Sunday, November 29, 2009

Ruined


You ruined it for me. If it weren't for you I'd enjoy a lot more sex. Better sex. Each woman who comes on to me, cast calling me into their unplayed dreams. Invitation to plant in their pocked yard. I could fulfill them if not for you. I could play into their illusions if you had left mine intact. The whole trouble starts when I recognize you looking at me through their eyes; I expect your courage.

Until I see how they think. Layers warm transparent in the heat of proximity, a few turn back, and I find out. They will choose fear over and over. In choosing what to think, what to feel, do, say. And that's when I realize how unlike you they have become. Then I can't even stand the reflection of your original. Sidewalk art goes beyond tacky to useless: who can bear to dishonor it by stepping on it? Or the greater dishonor to sidestep it? The real thing combined with the fake thing is doubly unbearable.

When did you do this? Were you someone I met when love seemed no more dangerous than blossoming friendship, bosom buddies, pals with boobies? And how far away are you now, a thousand breaths or a thousand lifes? Yeah I always saw you behind her eyes. That look women get. Adoring eyes more than bless the land, they are the mother's love itself, unearthed and reborn. Before fear's apple tempts anyway, that's the look. That look always felt like the way you looked at me. No mystery where the myth of Adam and Eve comes from. Every recapitulation disappoints in the same way. A woman's love taps all womanity, exhumes your fearless brilliance. And then the parade of choices made in fear reveal how far they've fallen from your grace.

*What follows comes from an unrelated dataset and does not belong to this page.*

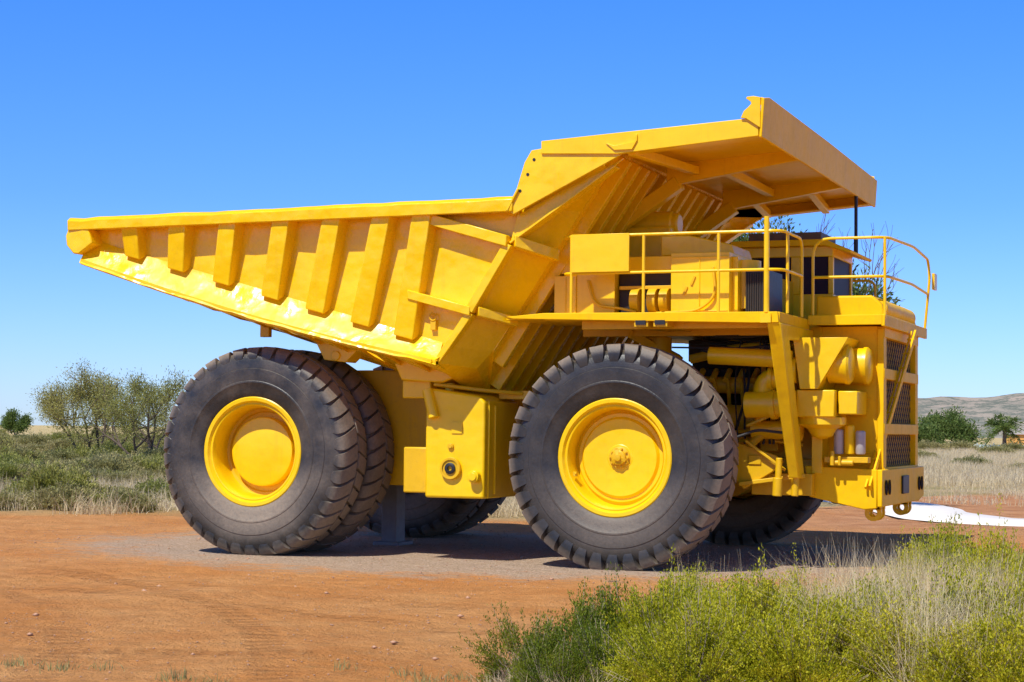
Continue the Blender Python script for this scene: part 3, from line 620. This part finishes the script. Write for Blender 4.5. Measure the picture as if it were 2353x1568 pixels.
vc=mixc(nt,step(nt,noise(nt,p,.12,5),.4,.6),(.62,.46,.24),(.42,.35,.15))
c=mixc(nt,vm,c,vc)
nt.links.new(c,b.inputs["Base Color"]); b.inputs["Roughness"].default_value=.95; b.inputs["Specular IOR Level"].default_value=.1
hh=math_(nt,'ADD',math_(nt,'ADD',math_(nt,'MULTIPLY',nB,1.0),math_(nt,'MULTIPLY',nC,.42)),math_(nt,'MULTIPLY',nD,.16))
hh=math_(nt,'ADD',hh,math_(nt,'MULTIPLY',nE,1.5))
hh=math_(nt,'SUBTRACT',hh,math_(nt,'MULTIPLY',trk,.45))
bump(nt,b,hh,1.0,.12)
gm_=mesh_np("ground",np.stack([GX,GY,GZ],-1).reshape(-1,3),Q,[M_G],smooth=True)
for nm,arr in (("gravel",grav),("veg",veg),("pink",pink)):
    a=gm_.attributes.new(nm,'FLOAT','POINT'); a.data.foreach_set("value",np.clip(arr,-2,2).astype(np.float32).ravel())
g=bpy.data.objects.new("ground",gm_); g["kind"]="structure"; g["label"]="red dirt ground with grey gravel patch and dry scrubland"; g["category"]="ground"; col.objects.link(g)
def rocks(nr,fn,smin,smax,seed):
    rg=np.random.default_rng(seed); V=[];F=[]
    base=[(1,0,0),(-1,0,0),(0,1,0),(0,-1,0),(0,0,1),(0,0,-1)]; fc=[(0,2,4),(2,1,4),(1,3,4),(3,0,4),(2,0,5),(1,2,5),(3,1,5),(0,3,5)]
    for i in range(nr):
        x,y=fn(rg); s=rg.uniform(smin,smax)*(1+2*(rg.random()<.03)); o=len(V)
        for q in base: V.append((x+q[0]*s*rg.uniform(.6,1.3),y+q[1]*s*rg.uniform(.6,1.3),q[2]*s*.6*rg.uniform(.6,1.1)))
        F+=[tuple(k+o for k in t) for t in fc]
    return V,F
V,F=rocks(6500,lambda rg:(rg.uniform(-12,5),rg.uniform(-16,8)),.004,.018,5)
M_RK=simple("reddish_stone",(.50,.28,.16),.9,0,.5,20)
o=bpy.data.objects.new("gravel_stones",mesh_np("gravel_stones",V,F,[M_RK])); o["kind"]="stuff"; o["label"]="small loose reddish stones scattered over the dirt"; o["category"]="stones"; col.objects.link(o)

# pale path
M_P=simple("pale_path",(.82,.76,.68),.9,0,.15,3)
pts=[(-3,24),(-1.2,22.2),(.1,19.6),(1.0,16.4),(2.3,13.9),(3.6,13.1),(5.5,12.9),(9,13.4),(14,15)]
P=[Vector((a,b_,0)) for a,b_ in pts]
Q2=[]
for i in range(len(P)-1):
    for t in np.linspace(0,1,8,endpoint=False):
        p0=P[max(i-1,0)];p1=P[i];p2=P[i+1];p3=P[min(i+2,len(P)-1)]
        Q2.append(.5*((2*p1)+(-p0+p2)*t+(2*p0-5*p1+4*p2-p3)*t*t+(-p0+3*p1-3*p2+p3)*t**3))
V=[];F=[]
for i,q in enumerate(Q2):
    d=(Q2[min(i+1,len(Q2)-1)]-Q2[max(i-1,0)]).normalized(); nn=Vector((-d.y,d.x,0)); w=1.05+.05*math.sin(i*.7)
    for k,zz in ((-1,.0),(-.92,.07),(.92,.07),(1,.0)): V.append(tuple(q+nn*w*k+Vector((0,0,zz))))
for i in range(len(Q2)-1):
    for k in range(3): F.append((i*4+k,i*4+k+1,i*4+5+k,i*4+4+k))
o=bpy.data.objects.new("path",mesh_np("path",V,F,[M_P],smooth=True)); o["kind"]="structure"; o["label"]="pale curving concrete edging path across the dirt"; o["category"]="path"; col.objects.link(o)

# hill
M_H,nt,b=new_mat("haze_tinted_hill"); p=geopos(nt); n1=noise(nt,p,.015,6,.7); n2=noise(nt,p,.055,6,.85)
c=mixc(nt,step(nt,n1,.4,.62),(.38,.29,.21),(.26,.23,.16))
c=mixc(nt,step(nt,n2,.47,.53),c,(.10,.11,.065)); c=mixc(nt,.18,c,(.42,.44,.48))  # last mix paints distance haze into the hill colour
nt.links.new(c,b.inputs["Base Color"]); b.inputs["Roughness"].default_value=1; b.inputs["Specular IOR Level"].default_value=0
n=120; V=[];
for i in range(n):
    for j in range(60):
        X=-700+i*12; Yy=1150+j*15
        e=max(0,1-abs((X-0)/600)**2.2)*max(0,1-abs((Yy-1560)/400)**2)
        V.append((X,Yy,-2+38*e**.8*(1+.30*mnoise.fractal(Vector((X*.007,Yy*.007,3)),.8,2.2,5))))
F=[(i*60+j,(i+1)*60+j,(i+1)*60+j+1,i*60+j+1) for i in range(n-1) for j in range(59)]
o=bpy.data.objects.new("hill",mesh_np("hill",V,F,[M_H],smooth=True)); o["kind"]="structure"; o["label"]="low hazy scrub covered hill on the horizon"; o["category"]="hill"; col.objects.link(o)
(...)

Just like all men are Don Juan's sireling crossed with the feckless fathers of their deflowered daughters. The trappings of romantic abandon trapped inside lustful insatiable cowardice.

Just like all women combine the impossibly generous longing of mother earth with the terrified beasts of her abandoned daughters. Loving eye temptation into the desolation of tornadoed gardens. Bounty reaped too soon by fearful outrage, the crop passes from unripe to rotten without the chance to nourish. Before acceptance and understanding mature, friendship's harvest is called off by horrific anticipation. The blessings of all their mothers take me in. Then the rage of all their fathers stops them from accepting whole. The warmth of fire draws near, then destroys what it would have cleansed.

She seemed so bold alive that I could tell her anything. It was a trap. (Though hers, not mine.) As soon as I said something that reminded her of hurt, she began to punish and to reform. As if her job were to recognize evil early enough to fix or flee. To count death's coming by its red flags. In this way she greeted the coming of new life as its opposite. I'd be quite happy with her now if not for you, plowing under new ideas, burying them below where they'd never sprout. It would not feel like death to me.